North Korea has sentenced a US man to six years of hard labour for allegedly committing hostile acts against the Hermit Kingdom.

Matthew Miller, 24, was handed the sentence by the Supreme Court on Sunday, after he was found guilty of entering the country illegally to commit espionage.

The young man, of Bakersfield, California, is now the third American currently being held in the secretive state.

During the trial, which lasted about 90 minutes, the court said Miller tore up his tourist visa when he arrived at Pyongyang airport on 10 April and admitted to having the “wild ambition” of experiencing prison life so that he could secretly investigate North Korea's human rights situation.

Miller waived the right to a lawyer and the court, comprising a chief judge flanked by two “people's assessors,” ruled it would not hear any appeals to its decision.

 

Earlier, it had been believed that Miller had sought asylum when he entered North Korea.

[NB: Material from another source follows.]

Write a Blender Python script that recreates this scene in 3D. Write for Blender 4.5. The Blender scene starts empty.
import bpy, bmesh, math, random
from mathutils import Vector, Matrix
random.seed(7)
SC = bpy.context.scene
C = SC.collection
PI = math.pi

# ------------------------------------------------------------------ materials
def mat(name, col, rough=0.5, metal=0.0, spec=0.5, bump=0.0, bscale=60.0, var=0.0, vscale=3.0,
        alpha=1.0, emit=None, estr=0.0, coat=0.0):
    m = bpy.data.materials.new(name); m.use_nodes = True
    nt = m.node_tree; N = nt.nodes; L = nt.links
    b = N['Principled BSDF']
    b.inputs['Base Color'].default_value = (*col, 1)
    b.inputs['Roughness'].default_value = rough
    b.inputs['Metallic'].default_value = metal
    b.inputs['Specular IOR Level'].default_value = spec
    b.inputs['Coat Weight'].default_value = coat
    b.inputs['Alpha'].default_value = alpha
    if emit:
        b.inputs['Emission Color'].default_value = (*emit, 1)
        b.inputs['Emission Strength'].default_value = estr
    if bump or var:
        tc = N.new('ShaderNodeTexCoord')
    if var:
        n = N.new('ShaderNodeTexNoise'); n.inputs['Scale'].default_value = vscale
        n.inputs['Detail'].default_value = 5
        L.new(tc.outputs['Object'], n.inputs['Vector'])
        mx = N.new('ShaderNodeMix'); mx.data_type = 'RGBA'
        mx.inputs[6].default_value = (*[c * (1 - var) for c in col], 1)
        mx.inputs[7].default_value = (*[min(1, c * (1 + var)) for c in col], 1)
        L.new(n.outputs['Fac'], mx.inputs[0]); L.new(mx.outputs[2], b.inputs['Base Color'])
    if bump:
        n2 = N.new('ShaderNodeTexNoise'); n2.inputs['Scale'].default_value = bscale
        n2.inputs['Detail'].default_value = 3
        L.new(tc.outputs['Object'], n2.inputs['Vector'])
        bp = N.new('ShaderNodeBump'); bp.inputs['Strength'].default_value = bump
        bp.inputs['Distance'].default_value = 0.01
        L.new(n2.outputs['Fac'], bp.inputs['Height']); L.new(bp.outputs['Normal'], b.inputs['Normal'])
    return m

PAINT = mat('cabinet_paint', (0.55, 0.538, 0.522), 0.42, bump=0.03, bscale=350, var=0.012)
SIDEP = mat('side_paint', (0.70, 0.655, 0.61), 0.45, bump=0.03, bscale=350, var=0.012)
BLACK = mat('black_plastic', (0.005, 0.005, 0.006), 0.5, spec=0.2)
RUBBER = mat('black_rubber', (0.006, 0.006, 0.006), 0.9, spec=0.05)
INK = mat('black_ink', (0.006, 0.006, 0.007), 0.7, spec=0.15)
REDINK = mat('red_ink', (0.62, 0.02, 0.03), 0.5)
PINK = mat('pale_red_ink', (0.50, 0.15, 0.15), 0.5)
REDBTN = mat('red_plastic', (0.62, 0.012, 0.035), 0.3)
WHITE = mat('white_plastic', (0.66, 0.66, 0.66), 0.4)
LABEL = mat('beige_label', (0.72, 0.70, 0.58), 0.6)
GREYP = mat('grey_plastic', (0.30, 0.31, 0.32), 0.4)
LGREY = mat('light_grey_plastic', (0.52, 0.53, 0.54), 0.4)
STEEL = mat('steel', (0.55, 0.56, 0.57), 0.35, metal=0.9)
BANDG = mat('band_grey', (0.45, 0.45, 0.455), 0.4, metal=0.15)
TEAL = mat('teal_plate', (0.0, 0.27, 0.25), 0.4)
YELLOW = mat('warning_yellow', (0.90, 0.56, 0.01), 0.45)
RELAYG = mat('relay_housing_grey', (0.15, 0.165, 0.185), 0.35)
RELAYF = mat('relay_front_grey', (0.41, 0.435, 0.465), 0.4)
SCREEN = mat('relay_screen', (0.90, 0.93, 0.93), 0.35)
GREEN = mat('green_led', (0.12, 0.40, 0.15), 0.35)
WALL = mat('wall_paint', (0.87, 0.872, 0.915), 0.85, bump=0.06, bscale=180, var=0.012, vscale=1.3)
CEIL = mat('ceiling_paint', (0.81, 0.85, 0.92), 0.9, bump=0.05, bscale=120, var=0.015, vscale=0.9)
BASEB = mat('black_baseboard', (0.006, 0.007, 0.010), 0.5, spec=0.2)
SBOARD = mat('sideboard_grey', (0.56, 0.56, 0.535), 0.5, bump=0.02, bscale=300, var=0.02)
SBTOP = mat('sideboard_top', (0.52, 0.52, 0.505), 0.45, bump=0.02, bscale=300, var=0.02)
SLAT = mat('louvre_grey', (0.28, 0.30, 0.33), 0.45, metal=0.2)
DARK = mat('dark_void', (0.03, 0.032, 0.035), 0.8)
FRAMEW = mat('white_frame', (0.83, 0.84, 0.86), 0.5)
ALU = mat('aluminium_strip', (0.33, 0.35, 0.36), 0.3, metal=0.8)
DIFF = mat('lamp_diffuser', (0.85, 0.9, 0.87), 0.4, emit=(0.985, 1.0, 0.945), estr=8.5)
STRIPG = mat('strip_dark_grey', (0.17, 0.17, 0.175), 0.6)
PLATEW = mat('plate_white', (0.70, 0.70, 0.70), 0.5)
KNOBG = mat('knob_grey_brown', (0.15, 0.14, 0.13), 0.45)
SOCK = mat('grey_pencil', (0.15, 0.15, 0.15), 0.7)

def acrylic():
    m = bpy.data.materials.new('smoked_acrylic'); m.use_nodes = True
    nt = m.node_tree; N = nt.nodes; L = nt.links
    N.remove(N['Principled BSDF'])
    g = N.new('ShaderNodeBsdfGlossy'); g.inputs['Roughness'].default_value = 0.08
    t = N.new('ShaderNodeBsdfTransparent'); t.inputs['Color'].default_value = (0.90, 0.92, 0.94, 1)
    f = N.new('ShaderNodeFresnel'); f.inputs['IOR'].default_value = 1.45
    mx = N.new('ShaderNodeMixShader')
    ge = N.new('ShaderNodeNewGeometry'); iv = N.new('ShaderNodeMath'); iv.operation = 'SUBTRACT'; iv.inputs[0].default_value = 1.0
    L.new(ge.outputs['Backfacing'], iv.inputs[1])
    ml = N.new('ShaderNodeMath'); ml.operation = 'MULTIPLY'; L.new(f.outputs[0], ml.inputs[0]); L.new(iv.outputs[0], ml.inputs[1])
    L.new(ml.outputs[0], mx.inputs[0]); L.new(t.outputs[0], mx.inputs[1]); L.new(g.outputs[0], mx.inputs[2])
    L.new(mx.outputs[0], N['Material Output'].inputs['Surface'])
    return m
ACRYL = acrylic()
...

During the trial, however, the prosecution argued that was a ruse and that Miller also falsely claimed to have secret information about the US military in South Korea on his iPad and iPod.

Miller was charged under Article 64 of the North Korean criminal code, which is for espionage and can carry a sentence of five to 10 years, though harsher punishments can be given for more serious cases.

A trial is expected soon for one of the other Americans being held, Jeffrey Fowle, who entered the North as a tourist but was arrested in May for leaving a Bible at a sailor's club in the city of Chongjin. The third American, Korean-American missionary Kenneth Bae, is serving out a 15-year sentence for alleged “hostile acts.”

Video: US citizen Matthew Miller given six years hard labour by North Korea government

All three have appealed to the US government to send a senior statesman to Pyongyang to intervene on their behalf.

America has repeatedly offered to send its envoy for North Korean human rights issues, Robert King, to Pyongyang to seek the freedom of the detainees, but without success.

The US has no diplomatic relations with North Korea and strongly warns American citizens against traveling to the country.